### Work instructions
Return the listing below verbatim. Pictures do not belong in the copy.

### Dataset section

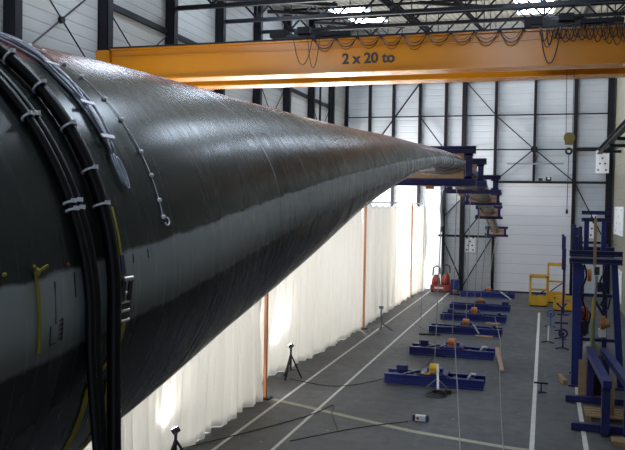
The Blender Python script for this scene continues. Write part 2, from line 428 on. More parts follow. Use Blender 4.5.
# ------------------------------------------------------------------ roof trusses
def truss(Y, lab):
    z = 11.22 + .118 * (Y - 22.8); zt = z + 1.40
    t = thing('roof_truss', lab, 'truss', (XL + .55, Y, z), 'roof trusses')
    x0, x1 = XL + .36, XR - .1
    MB().beam((x0, Y, z), (x1, Y, z), .13, .13).build('bottom_chord', 'steel', t)
    MB().beam((x0, Y, zt), (x1, Y, zt), .12, .10).build('top_chord', 'steel', t)
    n = 12; dx = (x1 - x0) / n
    for i in range(n):
        a = x0 + i * dx
        if i % 2 == 0: MB().beam((a, Y, zt - .05), (a + dx, Y, z + .05), .06, .07).build('diagonal', 'steel', t)
        else: MB().beam((a, Y, z + .05), (a + dx, Y, zt - .05), .06, .07).build('diagonal', 'steel', t)
        if i % 2: MB().beam((a, Y, z + .07), (a, Y, zt - .07), .035, .035).build('vertical', 'steel', t)
tl = ['nearest dark lattice roof truss, crossing the top of the photo', 'second nearest dark lattice roof truss above the crane', 'third nearest dark lattice roof truss above the crane',
      'fourth nearest dark lattice roof truss, between the rooflights', 'fifth nearest dark lattice roof truss, close above the crane rail', 'farthest dark lattice roof truss before back wall']
for Y, l in zip(colY[4:], tl): truss(Y, l)
for x, l in ((-6.9, 'roof purlin between left rooflights and the middle of roof'), (1.7, 'roof purlin right of the right rooflights')):
    a, b = 20.0, 45.9
    p = MB().beam((x, a, roofz(a) - .16), (x, b, roofz(b) - .16), .12, .2).build('roof_purlin', 'steel'); tag(p, l + ', dark steel', 'purlin', 'roof purlins')
for i, (xa, ya, xb, yb) in enumerate(((-10.6, 23.2, -7.2, 26.4), (-10.0, 27.0, -6.6, 30.3), (-9.4, 31.0, -6.2, 34.2), (-4.6, 23.2, -1.2, 26.4), (-4.4, 27.0, -1.0, 30.3), (1.2, 23.2, 3.4, 26.4))):
    z = lambda y: 11.22 + .118 * (y - 22.8) + .35
    p = MB().beam((xa, ya, z(ya)), (xb, yb, z(yb)), .12, .12).build('roof_brace', 'steel')
    tag(p, ('%s dark horizontal brace between roof trusses, counted from the left wall side' % ORD[i]), 'brace', 'braces between the roof trusses')

# ------------------------------------------------------------------ crane runway and crane
def runway(x, sx, lab):
    t = thing('crane_runway_beam', lab, 'runway beam', (x, YN, 8.0), 'crane runway beams')
    MB().ibeam((x, 10, 8.10), (x, YB - .5, 8.10), .24, .26, .03).build('beam', 'steel', t)
    MB().cb((x, (10 + YB - .5) / 2, 8.25), (.06, YB - 10.5, .04)).build('rail', 'grey', t)
    for Y in colY[3:]:
        xw = XL + .34 if sx < 0 else XR
        MB().beam((x, Y, 7.89), (xw, Y, 7.89), .16, .14).build('bracket', 'steel', t)
runway(-11.27, -1, 'dark steel crane runway beam on the left wall, behind the blade')
runway(2.8, 1, 'dark steel crane runway beam on the right wall at the photo edge')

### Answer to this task
The Blender Python script for this scene continues. Write part 2, from line 428 on. More parts follow. Use Blender 4.5.
# ------------------------------------------------------------------ roof trusses
def truss(Y, lab):
    z = 11.22 + .118 * (Y - 22.8); zt = z + 1.40
    t = thing('roof_truss', lab, 'truss', (XL + .55, Y, z), 'roof trusses')
    x0, x1 = XL + .36, XR - .1
    MB().beam((x0, Y, z), (x1, Y, z), .13, .13).build('bottom_chord', 'steel', t)
    MB().beam((x0, Y, zt), (x1, Y, zt), .12, .10).build('top_chord', 'steel', t)
    n = 12; dx = (x1 - x0) / n
    for i in range(n):
        a = x0 + i * dx
        if i % 2 == 0: MB().beam((a, Y, zt - .05), (a + dx, Y, z + .05), .06, .07).build('diagonal', 'steel', t)
        else: MB().beam((a, Y, z + .05), (a + dx, Y, zt - .05), .06, .07).build('diagonal', 'steel', t)
        if i % 2: MB().beam((a, Y, z + .07), (a, Y, zt - .07), .035, .035).build('vertical', 'steel', t)
tl = ['nearest dark lattice roof truss, crossing the top of the photo', 'second nearest dark lattice roof truss above the crane', 'third nearest dark lattice roof truss above the crane',
      'fourth nearest dark lattice roof truss, between the rooflights', 'fifth nearest dark lattice roof truss, close above the crane rail', 'farthest dark lattice roof truss before back wall']
for Y, l in zip(colY[4:], tl): truss(Y, l)
for x, l in ((-6.9, 'roof purlin between left rooflights and the middle of roof'), (1.7, 'roof purlin right of the right rooflights')):
    a, b = 20.0, 45.9
    p = MB().beam((x, a, roofz(a) - .16), (x, b, roofz(b) - .16), .12, .2).build('roof_purlin', 'steel'); tag(p, l + ', dark steel', 'purlin', 'roof purlins')
for i, (xa, ya, xb, yb) in enumerate(((-10.6, 23.2, -7.2, 26.4), (-10.0, 27.0, -6.6, 30.3), (-9.4, 31.0, -6.2, 34.2), (-4.6, 23.2, -1.2, 26.4), (-4.4, 27.0, -1.0, 30.3), (1.2, 23.2, 3.4, 26.4))):
    z = lambda y: 11.22 + .118 * (y - 22.8) + .35
    p = MB().beam((xa, ya, z(ya)), (xb, yb, z(yb)), .12, .12).build('roof_brace', 'steel')
    tag(p, ('%s dark horizontal brace between roof trusses, counted from the left wall side' % ORD[i]), 'brace', 'braces between the roof trusses')

# ------------------------------------------------------------------ crane runway and crane
def runway(x, sx, lab):
    t = thing('crane_runway_beam', lab, 'runway beam', (x, YN, 8.0), 'crane runway beams')
    MB().ibeam((x, 10, 8.10), (x, YB - .5, 8.10), .24, .26, .03).build('beam', 'steel', t)
    MB().cb((x, (10 + YB - .5) / 2, 8.25), (.06, YB - 10.5, .04)).build('rail', 'grey', t)
    for Y in colY[3:]:
        xw = XL + .34 if sx < 0 else XR
        MB().beam((x, Y, 7.89), (xw, Y, 7.89), .16, .14).build('bracket', 'steel', t)
runway(-11.27, -1, 'dark steel crane runway beam on the left wall, behind the blade')
runway(2.8, 1, 'dark steel crane runway beam on the right wall at the photo edge')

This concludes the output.